Are you able to retype all the records below exactly?
# START OF Provided information
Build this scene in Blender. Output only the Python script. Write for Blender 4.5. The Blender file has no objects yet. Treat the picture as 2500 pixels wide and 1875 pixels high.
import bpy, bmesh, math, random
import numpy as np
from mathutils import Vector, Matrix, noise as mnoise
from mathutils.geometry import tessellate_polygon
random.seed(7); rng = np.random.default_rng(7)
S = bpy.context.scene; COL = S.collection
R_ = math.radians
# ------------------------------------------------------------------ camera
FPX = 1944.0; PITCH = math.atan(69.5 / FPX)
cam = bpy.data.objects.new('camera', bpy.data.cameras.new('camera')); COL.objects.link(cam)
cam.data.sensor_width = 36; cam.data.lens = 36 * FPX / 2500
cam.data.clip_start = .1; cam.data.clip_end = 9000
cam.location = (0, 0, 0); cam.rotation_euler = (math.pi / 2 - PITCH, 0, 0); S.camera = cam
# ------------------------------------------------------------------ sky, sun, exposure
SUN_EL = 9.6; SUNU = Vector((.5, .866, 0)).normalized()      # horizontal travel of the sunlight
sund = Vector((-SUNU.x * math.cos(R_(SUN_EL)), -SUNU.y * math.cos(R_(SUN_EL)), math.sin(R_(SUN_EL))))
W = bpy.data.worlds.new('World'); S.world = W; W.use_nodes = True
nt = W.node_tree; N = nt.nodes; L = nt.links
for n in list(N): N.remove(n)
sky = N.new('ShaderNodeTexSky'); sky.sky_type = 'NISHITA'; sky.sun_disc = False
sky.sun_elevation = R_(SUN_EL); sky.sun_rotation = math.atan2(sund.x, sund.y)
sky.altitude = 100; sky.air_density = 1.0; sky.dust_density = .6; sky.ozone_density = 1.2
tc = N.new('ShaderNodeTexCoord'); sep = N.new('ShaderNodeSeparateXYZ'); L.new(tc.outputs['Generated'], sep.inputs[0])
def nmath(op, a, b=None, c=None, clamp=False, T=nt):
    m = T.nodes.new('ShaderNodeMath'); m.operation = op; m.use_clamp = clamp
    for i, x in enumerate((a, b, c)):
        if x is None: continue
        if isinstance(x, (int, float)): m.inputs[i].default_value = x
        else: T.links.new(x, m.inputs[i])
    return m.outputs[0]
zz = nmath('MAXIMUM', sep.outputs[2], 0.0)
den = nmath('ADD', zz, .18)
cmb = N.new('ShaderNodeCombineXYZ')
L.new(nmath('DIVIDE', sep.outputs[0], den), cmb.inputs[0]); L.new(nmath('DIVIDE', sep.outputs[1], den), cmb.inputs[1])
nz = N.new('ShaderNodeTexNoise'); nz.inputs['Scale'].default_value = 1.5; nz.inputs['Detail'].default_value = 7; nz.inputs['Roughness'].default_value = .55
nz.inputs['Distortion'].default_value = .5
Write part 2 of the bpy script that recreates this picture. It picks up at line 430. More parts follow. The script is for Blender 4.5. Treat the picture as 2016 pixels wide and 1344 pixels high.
# END OF Provided information
— Written response —
Build this scene in Blender. Output only the Python script. Write for Blender 4.5. The Blender file has no objects yet. Treat the picture as 2500 pixels wide and 1875 pixels high.
import bpy, bmesh, math, random
import numpy as np
from mathutils import Vector, Matrix, noise as mnoise
from mathutils.geometry import tessellate_polygon
random.seed(7); rng = np.random.default_rng(7)
S = bpy.context.scene; COL = S.collection
R_ = math.radians
# ------------------------------------------------------------------ camera
FPX = 1944.0; PITCH = math.atan(69.5 / FPX)
cam = bpy.data.objects.new('camera', bpy.data.cameras.new('camera')); COL.objects.link(cam)
cam.data.sensor_width = 36; cam.data.lens = 36 * FPX / 2500
cam.data.clip_start = .1; cam.data.clip_end = 9000
cam.location = (0, 0, 0); cam.rotation_euler = (math.pi / 2 - PITCH, 0, 0); S.camera = cam
# ------------------------------------------------------------------ sky, sun, exposure
SUN_EL = 9.6; SUNU = Vector((.5, .866, 0)).normalized()      # horizontal travel of the sunlight
sund = Vector((-SUNU.x * math.cos(R_(SUN_EL)), -SUNU.y * math.cos(R_(SUN_EL)), math.sin(R_(SUN_EL))))
W = bpy.data.worlds.new('World'); S.world = W; W.use_nodes = True
nt = W.node_tree; N = nt.nodes; L = nt.links
for n in list(N): N.remove(n)
sky = N.new('ShaderNodeTexSky'); sky.sky_type = 'NISHITA'; sky.sun_disc = False
sky.sun_elevation = R_(SUN_EL); sky.sun_rotation = math.atan2(sund.x, sund.y)
sky.altitude = 100; sky.air_density = 1.0; sky.dust_density = .6; sky.ozone_density = 1.2
tc = N.new('ShaderNodeTexCoord'); sep = N.new('ShaderNodeSeparateXYZ'); L.new(tc.outputs['Generated'], sep.inputs[0])
def nmath(op, a, b=None, c=None, clamp=False, T=nt):
    m = T.nodes.new('ShaderNodeMath'); m.operation = op; m.use_clamp = clamp
    for i, x in enumerate((a, b, c)):
        if x is None: continue
        if isinstance(x, (int, float)): m.inputs[i].default_value = x
        else: T.links.new(x, m.inputs[i])
    return m.outputs[0]
zz = nmath('MAXIMUM', sep.outputs[2], 0.0)
den = nmath('ADD', zz, .18)
cmb = N.new('ShaderNodeCombineXYZ')
L.new(nmath('DIVIDE', sep.outputs[0], den), cmb.inputs[0]); L.new(nmath('DIVIDE', sep.outputs[1], den), cmb.inputs[1])
nz = N.new('ShaderNodeTexNoise'); nz.inputs['Scale'].default_value = 1.5; nz.inputs['Detail'].default_value = 7; nz.inputs['Roughness'].default_value = .55
nz.inputs['Distortion'].default_value = .5
Write part 2 of the bpy script that recreates this picture. It picks up at line 430. More parts follow. The script is for Blender 4.5. Treat the picture as 2016 pixels wide and 1344 pixels high.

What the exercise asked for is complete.